_EXERCISE OBJECTIVE_. Starting at the first line of the data below, retype every line up to and including the one containing "scene.view_settings.exposure=0".

_INFORMATION SHOWN_.
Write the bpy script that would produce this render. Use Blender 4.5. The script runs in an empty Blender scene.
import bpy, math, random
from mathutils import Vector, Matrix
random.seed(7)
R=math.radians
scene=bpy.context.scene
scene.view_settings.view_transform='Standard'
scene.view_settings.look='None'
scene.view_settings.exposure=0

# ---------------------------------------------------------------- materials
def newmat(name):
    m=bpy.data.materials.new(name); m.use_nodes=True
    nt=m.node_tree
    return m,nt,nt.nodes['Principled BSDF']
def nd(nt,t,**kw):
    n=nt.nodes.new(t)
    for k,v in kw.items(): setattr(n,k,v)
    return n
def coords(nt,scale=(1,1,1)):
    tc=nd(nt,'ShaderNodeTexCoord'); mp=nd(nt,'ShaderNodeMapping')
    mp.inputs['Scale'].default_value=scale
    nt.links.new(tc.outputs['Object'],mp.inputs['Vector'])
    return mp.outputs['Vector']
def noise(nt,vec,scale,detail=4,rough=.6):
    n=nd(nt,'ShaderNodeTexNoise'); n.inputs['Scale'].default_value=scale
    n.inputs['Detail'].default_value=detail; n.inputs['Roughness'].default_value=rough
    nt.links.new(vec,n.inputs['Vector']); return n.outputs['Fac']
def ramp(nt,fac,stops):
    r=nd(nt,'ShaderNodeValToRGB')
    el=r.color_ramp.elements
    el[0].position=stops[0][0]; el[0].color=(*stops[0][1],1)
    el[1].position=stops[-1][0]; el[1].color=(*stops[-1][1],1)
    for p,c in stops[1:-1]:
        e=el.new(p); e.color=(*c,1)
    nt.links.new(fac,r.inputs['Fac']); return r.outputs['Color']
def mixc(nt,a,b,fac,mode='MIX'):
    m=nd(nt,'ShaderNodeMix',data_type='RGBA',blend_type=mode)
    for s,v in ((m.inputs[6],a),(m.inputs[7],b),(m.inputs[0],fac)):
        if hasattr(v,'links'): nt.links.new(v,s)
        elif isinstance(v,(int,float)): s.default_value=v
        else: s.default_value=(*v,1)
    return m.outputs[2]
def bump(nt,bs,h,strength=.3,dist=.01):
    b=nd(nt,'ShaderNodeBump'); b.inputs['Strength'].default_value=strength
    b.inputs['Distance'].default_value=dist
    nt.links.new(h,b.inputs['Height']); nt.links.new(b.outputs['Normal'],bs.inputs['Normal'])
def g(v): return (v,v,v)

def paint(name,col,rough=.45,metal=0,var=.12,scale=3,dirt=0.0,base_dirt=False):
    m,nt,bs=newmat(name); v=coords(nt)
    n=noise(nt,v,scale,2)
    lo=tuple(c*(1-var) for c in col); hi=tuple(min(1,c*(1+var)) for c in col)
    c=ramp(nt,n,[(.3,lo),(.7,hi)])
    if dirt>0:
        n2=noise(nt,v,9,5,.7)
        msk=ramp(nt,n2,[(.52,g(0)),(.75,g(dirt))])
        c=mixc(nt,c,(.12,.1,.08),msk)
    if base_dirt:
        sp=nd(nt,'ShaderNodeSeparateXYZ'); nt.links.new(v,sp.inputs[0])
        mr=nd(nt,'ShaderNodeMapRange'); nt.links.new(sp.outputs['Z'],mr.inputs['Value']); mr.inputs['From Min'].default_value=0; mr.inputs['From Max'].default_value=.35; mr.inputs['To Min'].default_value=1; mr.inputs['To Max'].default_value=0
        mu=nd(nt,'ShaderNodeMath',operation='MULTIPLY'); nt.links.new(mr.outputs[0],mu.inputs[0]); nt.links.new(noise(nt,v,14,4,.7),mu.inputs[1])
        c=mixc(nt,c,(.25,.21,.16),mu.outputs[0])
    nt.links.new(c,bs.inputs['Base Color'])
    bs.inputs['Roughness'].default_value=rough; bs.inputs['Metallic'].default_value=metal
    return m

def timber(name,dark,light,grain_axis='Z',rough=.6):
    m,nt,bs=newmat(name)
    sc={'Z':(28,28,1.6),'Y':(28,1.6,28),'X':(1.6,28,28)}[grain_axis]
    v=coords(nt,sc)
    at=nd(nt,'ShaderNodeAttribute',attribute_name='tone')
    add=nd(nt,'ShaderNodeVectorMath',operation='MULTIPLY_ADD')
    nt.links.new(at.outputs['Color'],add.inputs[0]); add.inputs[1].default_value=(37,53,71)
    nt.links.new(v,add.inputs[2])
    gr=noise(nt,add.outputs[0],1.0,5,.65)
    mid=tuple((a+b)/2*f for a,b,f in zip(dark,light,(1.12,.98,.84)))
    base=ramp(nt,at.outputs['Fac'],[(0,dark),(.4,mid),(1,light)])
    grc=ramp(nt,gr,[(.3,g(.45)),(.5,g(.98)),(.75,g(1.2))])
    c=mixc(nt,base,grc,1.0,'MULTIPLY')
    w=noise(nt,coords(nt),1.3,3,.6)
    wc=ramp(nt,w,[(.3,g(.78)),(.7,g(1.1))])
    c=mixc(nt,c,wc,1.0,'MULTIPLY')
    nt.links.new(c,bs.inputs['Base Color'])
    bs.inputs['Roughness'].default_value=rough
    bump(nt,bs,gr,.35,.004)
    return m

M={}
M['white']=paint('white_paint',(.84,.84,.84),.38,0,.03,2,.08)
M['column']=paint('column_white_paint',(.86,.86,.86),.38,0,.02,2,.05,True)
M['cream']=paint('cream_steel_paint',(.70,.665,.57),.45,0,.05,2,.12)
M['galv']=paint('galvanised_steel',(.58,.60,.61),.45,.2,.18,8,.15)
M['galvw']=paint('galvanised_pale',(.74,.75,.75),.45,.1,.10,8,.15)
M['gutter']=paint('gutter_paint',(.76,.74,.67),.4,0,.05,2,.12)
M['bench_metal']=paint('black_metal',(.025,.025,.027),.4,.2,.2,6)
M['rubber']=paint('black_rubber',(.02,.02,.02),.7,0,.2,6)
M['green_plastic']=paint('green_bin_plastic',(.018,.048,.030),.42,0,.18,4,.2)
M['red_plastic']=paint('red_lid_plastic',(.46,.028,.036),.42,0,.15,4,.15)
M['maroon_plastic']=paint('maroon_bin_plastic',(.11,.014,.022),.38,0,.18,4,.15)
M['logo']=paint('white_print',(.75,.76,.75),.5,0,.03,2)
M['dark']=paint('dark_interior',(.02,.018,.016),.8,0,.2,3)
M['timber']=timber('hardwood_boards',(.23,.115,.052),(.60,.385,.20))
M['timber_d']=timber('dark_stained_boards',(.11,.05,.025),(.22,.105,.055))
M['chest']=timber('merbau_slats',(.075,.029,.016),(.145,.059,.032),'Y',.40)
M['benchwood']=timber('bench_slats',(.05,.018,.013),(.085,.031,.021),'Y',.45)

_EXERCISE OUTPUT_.
Write the bpy script that would produce this render. Use Blender 4.5. The script runs in an empty Blender scene.
import bpy, math, random
from mathutils import Vector, Matrix
random.seed(7)
R=math.radians
scene=bpy.context.scene
scene.view_settings.view_transform='Standard'
scene.view_settings.look='None'
scene.view_settings.exposure=0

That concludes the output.